A federal judge rejected requests from US government and telecommunications firm lawyers to immediately freeze domestic spying lawsuits while an appeals court considers whether national security would be threatened in trying them on Friday.
In the first case involving the White House's authorization of the warrantless wiretapping program, San Francisco District Court Chief Judge Vaughn Walker refused to put on hold the Electronic Frontier Foundation (EFF) suit against telecommunications giant AT&T for its alleged role in the program.
EFF sued AT&T for helping the National Security Agency (NSA) to spy on millions of customers by sharing telephone and e-mail data without obtaining warrants.
The NSA conducted the program as part of "war on terror" attempts to uncover threats against the country.

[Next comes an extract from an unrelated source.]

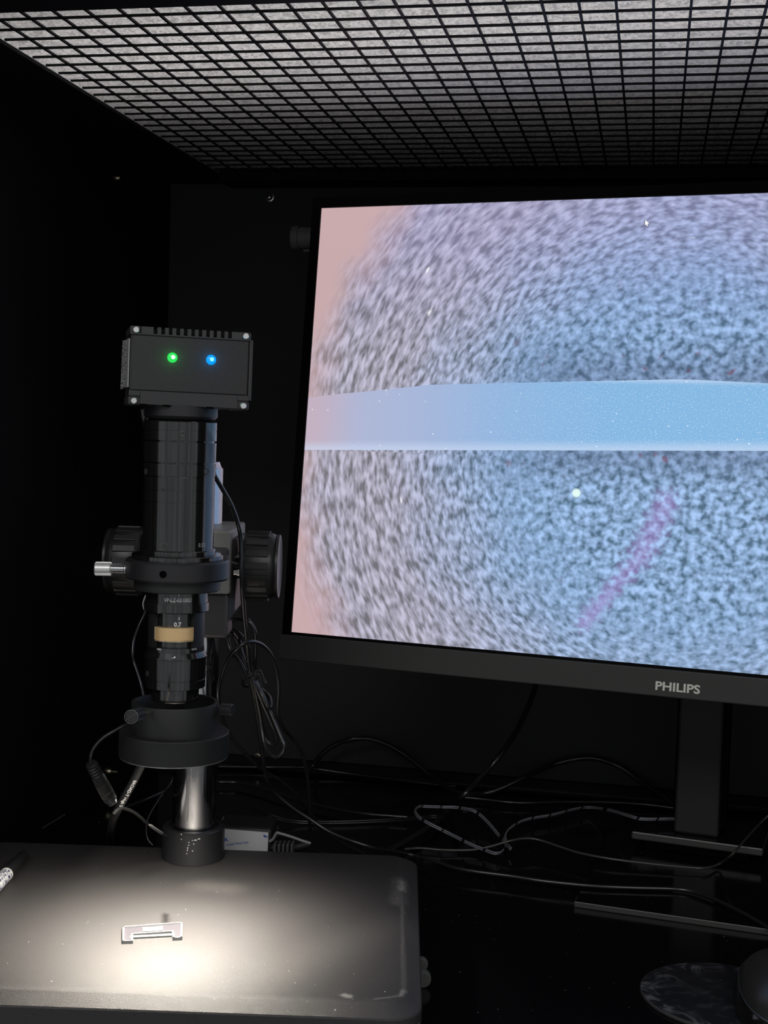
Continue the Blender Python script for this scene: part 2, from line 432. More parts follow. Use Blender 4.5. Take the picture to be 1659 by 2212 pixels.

In July Walker rejected arguments by government lawyers that the suit be tossed out on the basis that it is groundless and that its hearing could threaten national security.
The judge ruled the interests of justice outweighed the need to protect "state secrets".
The case is being closely followed as a model after a total of 48 lawsuits on the same issue, involving Verizon, Sprint, Bell South, and AT&T, were ordered consolidated before Walker.
On Friday government and telecommunications company lawyers asked Walker to immediately put the EFF-AT&T case on hold while their appeal to a separate court to overturn Walker's July ruling is heard.
But Walker again turned them back, leaving the matter to another Dec. 21 hearing.
"I do think that there are matters we can proceed on regarding these cases," Walker told the dozens of attorneys whose suits were consolidated before him.
"We would have to insure perfection with regard to each question to make sure each answer doesn't reveal state secrets," Assistant US Attorney Carl Nichols argued in pushing the freeze.
"The entire process is fraught with risk," he said.
EFF attorney Cindy Cohn adamantly countered that the NSA practice of snooping on telephone and e-mail communications was now far from secret and that aspects of the cases could safely proceed while the appeal was considered.
"I feel a little like it's Groundhog Day," Cohn told the judge, referring to a comedy film in which the lead character continuously relives the same day.
"I'm having to repeat the same arguments over and over again," she said.